As Wilkerson tells us in her Author’s Note:

It was my personal familiarity with a particular Caribbean food, black cake, that led obliquely to this book. It started me thinking about the emotional  weight carried by recipes and other familial markers that are handed down from one generation to the next. Then it had me writing about characters who must hold fast to their sense of self when they learn their lives have been built on a dubious narrative.

What we call holiday fruit cake is as close as most of us come to black cake. But the Caribbean black cake is made with fruit that has been soaked in alcohol over long periods of times, and is especially treasured as a wedding cake.

Not everyone sits down to write a book but everyone is a storyteller, in one form or other. As I wrote this novel, a lifetime of anecdotes and fleeting impressions shared by the Caribbean members of my multicultural family helped me to develop some of the fictional characters and scenarios from the 1950s and 1960s. The scenes from the unnamed island in the Caribbean reflect some of the geography and history of Jamaica...The fictional town where members of the book’s older generation grew up is inspired by the northeast coast of that island and uses a mix of actual and invented locations.

Without telling you much of the story that unfolds as B and B listen to the story their mother tells them, one of the two best friends is given by her father as a bride to a much older and powerful money-lender. Benny, who is a great long-distance swimmer helps Covey to escape the island and the marriage, but must then escape and change her own identity because of the long reach of the money lender and his family.
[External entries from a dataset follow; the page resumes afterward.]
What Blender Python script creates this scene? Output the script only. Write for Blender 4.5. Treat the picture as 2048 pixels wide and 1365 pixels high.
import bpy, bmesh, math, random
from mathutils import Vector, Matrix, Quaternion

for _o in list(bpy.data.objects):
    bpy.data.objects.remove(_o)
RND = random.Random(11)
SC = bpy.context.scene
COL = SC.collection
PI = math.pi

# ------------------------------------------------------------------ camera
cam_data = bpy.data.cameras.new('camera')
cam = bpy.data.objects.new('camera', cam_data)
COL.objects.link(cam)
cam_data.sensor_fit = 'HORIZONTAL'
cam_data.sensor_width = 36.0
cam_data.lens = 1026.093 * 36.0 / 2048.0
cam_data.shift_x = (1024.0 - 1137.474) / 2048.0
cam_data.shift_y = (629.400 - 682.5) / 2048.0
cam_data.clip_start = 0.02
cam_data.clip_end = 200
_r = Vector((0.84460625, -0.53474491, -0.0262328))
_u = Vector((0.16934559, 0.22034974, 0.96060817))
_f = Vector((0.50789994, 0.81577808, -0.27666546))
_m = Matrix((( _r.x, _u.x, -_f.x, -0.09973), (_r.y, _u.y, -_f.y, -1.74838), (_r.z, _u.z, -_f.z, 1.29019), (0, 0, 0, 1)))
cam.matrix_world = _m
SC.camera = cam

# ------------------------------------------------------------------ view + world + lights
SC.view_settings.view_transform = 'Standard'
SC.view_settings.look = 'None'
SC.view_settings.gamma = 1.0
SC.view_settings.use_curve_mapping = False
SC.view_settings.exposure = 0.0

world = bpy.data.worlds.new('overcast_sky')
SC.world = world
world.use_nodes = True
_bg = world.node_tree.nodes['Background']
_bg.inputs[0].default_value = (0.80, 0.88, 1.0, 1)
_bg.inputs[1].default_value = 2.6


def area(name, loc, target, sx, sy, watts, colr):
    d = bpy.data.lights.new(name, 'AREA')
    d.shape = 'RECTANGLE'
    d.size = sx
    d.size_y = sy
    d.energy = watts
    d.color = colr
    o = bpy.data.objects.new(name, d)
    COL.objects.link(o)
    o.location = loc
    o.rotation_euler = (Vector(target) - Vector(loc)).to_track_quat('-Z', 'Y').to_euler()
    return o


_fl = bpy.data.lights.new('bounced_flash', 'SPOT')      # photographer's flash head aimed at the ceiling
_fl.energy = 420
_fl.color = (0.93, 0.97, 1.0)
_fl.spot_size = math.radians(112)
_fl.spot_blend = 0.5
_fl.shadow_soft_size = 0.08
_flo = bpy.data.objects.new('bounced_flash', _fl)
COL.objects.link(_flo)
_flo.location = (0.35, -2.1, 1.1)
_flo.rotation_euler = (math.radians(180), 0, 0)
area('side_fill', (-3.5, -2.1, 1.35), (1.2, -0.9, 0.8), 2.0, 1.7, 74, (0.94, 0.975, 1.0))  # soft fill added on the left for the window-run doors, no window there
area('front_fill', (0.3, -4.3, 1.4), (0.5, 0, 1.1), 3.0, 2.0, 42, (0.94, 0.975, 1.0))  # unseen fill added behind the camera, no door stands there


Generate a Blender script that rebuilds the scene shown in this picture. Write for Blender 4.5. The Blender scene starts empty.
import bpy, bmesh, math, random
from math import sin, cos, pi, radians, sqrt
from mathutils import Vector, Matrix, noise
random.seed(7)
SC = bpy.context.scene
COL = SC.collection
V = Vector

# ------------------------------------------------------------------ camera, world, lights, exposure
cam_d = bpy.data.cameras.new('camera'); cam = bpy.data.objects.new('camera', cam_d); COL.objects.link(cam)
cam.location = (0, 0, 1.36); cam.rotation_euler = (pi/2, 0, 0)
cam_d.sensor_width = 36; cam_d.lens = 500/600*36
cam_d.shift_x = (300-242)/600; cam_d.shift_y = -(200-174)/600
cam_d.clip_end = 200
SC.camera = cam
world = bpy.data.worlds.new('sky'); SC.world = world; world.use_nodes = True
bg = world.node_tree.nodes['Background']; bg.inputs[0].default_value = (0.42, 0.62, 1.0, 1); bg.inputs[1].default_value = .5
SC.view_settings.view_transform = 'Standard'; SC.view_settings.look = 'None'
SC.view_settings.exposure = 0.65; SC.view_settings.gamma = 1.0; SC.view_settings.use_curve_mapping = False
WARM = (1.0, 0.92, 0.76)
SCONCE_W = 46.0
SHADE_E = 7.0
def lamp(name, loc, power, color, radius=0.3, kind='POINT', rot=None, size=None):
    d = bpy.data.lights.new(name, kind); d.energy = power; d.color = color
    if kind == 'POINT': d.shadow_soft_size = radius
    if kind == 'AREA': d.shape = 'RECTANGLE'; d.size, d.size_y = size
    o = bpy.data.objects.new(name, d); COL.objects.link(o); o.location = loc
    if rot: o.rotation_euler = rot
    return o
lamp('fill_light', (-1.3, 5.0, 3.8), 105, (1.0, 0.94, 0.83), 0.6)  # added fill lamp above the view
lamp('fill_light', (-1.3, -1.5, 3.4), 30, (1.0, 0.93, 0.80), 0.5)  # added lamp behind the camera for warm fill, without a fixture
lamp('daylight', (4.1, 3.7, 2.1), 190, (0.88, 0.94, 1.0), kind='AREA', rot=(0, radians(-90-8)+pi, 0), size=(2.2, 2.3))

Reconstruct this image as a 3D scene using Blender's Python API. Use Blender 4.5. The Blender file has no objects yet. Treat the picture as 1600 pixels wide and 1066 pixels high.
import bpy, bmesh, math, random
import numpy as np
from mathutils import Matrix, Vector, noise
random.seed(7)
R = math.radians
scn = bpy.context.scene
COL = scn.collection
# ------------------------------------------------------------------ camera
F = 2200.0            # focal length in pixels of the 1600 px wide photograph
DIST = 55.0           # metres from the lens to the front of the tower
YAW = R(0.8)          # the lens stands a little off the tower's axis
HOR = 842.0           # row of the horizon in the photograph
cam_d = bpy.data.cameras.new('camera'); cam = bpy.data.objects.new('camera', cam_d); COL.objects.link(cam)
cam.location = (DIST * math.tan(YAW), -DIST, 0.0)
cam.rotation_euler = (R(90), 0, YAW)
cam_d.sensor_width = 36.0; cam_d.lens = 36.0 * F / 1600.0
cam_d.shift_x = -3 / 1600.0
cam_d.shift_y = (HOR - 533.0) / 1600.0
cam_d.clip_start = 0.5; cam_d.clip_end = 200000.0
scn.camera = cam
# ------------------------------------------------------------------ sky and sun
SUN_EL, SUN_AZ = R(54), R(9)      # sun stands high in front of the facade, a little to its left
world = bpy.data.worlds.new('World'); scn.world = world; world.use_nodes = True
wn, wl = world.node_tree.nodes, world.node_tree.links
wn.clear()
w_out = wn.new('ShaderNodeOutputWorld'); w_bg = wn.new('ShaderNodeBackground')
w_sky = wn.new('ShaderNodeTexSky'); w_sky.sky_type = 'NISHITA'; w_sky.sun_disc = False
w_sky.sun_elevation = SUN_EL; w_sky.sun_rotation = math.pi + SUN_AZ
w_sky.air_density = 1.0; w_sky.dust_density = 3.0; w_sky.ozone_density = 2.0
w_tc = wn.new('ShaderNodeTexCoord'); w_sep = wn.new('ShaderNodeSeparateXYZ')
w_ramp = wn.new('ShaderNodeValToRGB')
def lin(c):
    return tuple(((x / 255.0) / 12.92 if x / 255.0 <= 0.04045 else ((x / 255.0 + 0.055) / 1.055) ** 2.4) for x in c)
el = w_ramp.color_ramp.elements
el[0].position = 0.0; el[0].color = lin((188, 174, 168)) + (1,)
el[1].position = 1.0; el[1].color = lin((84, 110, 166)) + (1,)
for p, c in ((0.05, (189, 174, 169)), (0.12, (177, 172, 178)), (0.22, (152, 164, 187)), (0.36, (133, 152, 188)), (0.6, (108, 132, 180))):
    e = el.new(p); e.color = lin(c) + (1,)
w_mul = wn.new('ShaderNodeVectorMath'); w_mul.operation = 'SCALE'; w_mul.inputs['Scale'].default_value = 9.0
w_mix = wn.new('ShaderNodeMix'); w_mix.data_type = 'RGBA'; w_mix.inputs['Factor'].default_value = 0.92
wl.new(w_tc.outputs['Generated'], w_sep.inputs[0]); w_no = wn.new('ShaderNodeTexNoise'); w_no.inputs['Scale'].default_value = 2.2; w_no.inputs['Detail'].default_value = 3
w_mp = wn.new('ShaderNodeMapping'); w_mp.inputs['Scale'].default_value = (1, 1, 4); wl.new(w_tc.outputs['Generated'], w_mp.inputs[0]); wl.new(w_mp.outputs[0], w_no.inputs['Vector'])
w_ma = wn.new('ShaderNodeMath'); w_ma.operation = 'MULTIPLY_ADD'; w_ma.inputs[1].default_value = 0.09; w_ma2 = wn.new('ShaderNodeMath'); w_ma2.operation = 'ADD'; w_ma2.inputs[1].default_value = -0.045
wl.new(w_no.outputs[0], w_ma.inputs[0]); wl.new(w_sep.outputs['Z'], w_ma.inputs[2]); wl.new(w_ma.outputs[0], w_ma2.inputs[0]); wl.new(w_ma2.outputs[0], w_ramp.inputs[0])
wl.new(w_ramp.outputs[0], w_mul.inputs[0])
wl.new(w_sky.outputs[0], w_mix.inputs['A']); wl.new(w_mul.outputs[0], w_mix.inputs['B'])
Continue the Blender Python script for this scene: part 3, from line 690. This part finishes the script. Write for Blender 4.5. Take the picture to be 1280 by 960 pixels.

While B and B slowly learn the real history of their mother, scores of other characters are introduced. Covey eventually becomes a kind of food anthropologist telling family stories via food traditions. Benny becomes s world famous open-water distance swimmer, and eventually marries and moves to the United States.

In many ways Wilkerson displays the dangers for Blacks living in white communities., and in this way the novel seems very current. A black man pulled over for a busted tail light, and while trying to get his wallet, the officer pulls a gun on him.

What was the kid supposed to do if he was asked to show his driver’s license?

How is a person supposed to reach for their wallet? Are black people in America not allowed to have hands?

Byron would like to believe that this epidemic of mistreatment, this bullying of unarmed black men is just that, an outbreak, though prolonged, that can be brought under control. He wants to keep believing in law enforcement officers, to respect the risky work that they do, knowing that every day they step into unknown territory. He wants to know that he can still pick up the phone and call the cops if he ever needs to. There’s a lot of anger out there. A lot of hurt. Where  are they all gonna end up—black white, whoever—if things don’t get better?

Good question, and Wilkerson is a master at spotlighting this and so many contemporary issues. This is a wonderful novel, one of the best I have read in the past two years, and a fitting tribute to Women’s History month.